— begin EXCERPTED RECORDS —
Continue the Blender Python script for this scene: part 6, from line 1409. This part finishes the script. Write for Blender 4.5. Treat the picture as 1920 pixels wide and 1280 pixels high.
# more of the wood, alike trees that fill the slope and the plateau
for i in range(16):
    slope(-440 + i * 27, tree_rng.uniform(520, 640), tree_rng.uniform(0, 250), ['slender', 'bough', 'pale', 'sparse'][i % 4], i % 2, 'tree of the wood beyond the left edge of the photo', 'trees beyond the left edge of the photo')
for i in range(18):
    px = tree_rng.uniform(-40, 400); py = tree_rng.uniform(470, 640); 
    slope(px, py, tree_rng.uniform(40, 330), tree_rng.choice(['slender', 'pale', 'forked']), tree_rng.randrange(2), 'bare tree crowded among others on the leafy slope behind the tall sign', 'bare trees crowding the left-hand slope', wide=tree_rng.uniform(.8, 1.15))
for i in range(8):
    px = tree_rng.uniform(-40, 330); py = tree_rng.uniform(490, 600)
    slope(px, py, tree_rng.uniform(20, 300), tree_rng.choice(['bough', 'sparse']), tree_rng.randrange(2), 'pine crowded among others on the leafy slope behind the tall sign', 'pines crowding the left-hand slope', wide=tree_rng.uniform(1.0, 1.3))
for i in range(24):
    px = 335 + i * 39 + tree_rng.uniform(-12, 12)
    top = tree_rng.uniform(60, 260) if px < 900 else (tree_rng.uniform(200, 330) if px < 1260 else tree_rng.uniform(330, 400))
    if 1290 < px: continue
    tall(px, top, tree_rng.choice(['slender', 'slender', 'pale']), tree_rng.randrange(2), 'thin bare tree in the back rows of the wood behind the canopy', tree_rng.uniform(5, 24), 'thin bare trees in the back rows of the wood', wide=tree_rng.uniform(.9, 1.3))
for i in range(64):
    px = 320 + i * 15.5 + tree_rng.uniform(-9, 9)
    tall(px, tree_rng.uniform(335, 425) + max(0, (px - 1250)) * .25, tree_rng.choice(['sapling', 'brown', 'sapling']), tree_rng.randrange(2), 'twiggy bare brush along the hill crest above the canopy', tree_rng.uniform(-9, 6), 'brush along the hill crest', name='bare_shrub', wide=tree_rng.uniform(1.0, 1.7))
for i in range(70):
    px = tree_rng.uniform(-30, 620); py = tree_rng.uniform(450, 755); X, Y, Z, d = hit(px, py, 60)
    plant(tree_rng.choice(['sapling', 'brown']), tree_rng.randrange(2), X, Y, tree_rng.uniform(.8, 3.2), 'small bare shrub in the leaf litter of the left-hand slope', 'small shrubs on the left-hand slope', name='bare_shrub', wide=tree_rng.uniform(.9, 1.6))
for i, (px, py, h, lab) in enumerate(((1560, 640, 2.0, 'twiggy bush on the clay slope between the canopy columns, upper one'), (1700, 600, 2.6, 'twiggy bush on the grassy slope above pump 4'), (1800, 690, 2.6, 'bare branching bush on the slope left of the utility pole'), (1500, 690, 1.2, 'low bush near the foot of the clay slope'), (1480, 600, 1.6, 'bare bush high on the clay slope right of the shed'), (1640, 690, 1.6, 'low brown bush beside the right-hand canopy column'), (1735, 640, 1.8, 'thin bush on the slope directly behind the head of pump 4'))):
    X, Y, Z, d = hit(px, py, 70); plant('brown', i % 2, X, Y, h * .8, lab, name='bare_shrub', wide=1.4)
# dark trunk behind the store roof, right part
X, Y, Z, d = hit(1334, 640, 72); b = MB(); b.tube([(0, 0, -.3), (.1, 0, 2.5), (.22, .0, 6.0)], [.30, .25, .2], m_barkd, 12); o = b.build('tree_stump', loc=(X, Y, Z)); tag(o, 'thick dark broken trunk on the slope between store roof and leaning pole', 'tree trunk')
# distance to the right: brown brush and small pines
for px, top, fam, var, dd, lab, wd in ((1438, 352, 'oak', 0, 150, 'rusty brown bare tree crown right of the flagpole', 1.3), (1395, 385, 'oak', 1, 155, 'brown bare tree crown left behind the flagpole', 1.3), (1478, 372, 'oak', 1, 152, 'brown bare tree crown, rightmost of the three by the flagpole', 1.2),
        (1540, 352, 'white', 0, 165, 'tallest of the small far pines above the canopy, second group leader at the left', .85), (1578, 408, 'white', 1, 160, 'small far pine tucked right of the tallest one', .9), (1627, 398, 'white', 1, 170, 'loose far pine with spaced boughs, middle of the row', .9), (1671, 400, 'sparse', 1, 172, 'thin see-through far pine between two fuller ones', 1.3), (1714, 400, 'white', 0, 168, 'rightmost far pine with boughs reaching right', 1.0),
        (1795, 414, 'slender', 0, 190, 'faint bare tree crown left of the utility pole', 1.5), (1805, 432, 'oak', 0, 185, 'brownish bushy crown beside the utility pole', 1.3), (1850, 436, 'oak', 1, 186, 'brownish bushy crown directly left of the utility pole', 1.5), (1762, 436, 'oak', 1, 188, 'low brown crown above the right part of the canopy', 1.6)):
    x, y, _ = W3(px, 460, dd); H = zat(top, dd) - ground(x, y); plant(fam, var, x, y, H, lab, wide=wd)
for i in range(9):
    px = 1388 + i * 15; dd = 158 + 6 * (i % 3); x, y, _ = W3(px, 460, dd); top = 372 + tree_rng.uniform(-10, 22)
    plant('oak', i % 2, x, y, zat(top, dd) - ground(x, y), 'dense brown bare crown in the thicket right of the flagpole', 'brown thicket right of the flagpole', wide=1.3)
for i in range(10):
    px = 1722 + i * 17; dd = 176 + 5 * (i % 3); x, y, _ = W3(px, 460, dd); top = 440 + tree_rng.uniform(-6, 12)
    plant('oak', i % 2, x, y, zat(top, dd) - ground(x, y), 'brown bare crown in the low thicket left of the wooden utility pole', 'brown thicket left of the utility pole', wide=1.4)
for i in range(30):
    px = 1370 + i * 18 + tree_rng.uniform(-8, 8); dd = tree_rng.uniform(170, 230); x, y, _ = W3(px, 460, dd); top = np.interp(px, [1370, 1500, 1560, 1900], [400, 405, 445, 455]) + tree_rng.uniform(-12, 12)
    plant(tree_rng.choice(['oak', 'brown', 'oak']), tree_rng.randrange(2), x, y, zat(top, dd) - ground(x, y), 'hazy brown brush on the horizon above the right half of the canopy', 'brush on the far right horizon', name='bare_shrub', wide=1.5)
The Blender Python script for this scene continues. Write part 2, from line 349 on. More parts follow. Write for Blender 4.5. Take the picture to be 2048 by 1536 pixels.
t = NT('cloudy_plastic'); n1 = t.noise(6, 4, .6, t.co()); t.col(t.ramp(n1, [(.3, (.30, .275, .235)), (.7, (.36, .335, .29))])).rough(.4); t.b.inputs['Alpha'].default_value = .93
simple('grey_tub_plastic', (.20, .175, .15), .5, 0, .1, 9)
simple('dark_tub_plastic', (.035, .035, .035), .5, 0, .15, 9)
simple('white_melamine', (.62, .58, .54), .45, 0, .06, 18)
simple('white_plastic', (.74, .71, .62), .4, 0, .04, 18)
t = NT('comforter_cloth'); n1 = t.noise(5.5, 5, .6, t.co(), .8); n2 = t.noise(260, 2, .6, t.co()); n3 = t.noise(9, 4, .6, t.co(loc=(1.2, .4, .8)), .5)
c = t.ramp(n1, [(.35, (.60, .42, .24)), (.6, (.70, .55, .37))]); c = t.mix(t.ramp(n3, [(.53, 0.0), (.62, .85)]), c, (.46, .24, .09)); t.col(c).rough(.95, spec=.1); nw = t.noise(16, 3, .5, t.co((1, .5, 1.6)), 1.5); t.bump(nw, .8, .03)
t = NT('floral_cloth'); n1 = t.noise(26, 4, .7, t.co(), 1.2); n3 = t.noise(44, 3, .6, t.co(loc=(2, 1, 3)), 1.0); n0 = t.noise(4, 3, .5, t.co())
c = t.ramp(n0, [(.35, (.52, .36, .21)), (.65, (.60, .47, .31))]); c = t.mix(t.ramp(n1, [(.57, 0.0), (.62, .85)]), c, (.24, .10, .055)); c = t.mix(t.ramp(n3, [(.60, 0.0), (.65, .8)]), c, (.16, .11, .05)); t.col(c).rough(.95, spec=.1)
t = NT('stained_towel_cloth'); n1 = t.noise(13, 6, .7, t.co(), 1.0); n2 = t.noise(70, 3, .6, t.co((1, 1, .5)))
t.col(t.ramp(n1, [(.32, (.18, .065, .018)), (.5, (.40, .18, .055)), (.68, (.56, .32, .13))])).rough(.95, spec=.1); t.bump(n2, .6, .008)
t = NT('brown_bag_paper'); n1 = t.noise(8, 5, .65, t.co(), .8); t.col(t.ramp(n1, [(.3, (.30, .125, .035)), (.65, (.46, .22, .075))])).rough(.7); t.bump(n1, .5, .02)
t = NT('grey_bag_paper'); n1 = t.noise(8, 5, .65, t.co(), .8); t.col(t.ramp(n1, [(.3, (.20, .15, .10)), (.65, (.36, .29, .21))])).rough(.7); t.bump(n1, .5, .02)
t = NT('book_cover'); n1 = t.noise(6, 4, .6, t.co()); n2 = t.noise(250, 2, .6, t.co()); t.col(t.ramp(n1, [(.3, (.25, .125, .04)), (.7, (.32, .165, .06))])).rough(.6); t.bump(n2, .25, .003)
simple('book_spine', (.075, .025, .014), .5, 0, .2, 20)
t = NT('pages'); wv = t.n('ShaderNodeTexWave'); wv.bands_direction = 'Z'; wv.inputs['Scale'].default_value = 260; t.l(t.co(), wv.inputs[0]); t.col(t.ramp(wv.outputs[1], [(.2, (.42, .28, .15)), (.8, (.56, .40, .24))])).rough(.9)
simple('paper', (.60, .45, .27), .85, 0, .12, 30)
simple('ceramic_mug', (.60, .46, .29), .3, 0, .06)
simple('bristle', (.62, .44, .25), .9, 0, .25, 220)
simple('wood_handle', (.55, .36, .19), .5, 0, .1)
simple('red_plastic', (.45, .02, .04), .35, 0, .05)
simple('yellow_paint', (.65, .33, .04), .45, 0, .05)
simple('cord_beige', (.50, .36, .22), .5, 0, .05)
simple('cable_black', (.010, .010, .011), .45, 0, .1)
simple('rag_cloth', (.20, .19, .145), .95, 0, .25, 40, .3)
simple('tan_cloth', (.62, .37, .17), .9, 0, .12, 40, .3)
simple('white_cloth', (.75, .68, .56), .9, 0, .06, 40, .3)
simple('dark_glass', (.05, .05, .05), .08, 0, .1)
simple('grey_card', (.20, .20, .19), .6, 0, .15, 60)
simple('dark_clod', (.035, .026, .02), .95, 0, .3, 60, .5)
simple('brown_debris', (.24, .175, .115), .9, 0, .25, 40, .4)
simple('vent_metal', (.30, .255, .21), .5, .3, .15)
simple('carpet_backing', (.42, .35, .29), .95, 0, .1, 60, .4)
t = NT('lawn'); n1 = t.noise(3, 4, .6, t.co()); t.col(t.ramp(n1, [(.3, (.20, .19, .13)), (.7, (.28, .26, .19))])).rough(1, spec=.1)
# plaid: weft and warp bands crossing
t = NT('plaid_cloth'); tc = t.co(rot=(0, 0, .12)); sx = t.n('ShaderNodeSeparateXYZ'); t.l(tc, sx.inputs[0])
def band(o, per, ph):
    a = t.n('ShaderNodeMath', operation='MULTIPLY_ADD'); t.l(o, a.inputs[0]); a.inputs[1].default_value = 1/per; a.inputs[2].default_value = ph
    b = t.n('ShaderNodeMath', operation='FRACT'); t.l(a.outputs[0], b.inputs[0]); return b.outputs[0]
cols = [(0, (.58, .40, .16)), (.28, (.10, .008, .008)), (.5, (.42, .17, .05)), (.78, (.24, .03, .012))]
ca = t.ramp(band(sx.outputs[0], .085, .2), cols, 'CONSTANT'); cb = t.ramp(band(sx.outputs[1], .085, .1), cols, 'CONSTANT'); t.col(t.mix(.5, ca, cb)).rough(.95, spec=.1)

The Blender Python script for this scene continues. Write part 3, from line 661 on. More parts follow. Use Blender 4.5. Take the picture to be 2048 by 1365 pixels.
— end EXCERPTED RECORDS —
» **TASK**
Look over the records above and copy each line that includes the string "picture".

» **RESPONSE TO THIS TASK**
Continue the Blender Python script for this scene: part 6, from line 1409. This part finishes the script. Write for Blender 4.5. Treat the picture as 1920 pixels wide and 1280 pixels high.
The Blender Python script for this scene continues. Write part 2, from line 349 on. More parts follow. Write for Blender 4.5. Take the picture to be 2048 by 1536 pixels.
The Blender Python script for this scene continues. Write part 3, from line 661 on. More parts follow. Use Blender 4.5. Take the picture to be 2048 by 1365 pixels.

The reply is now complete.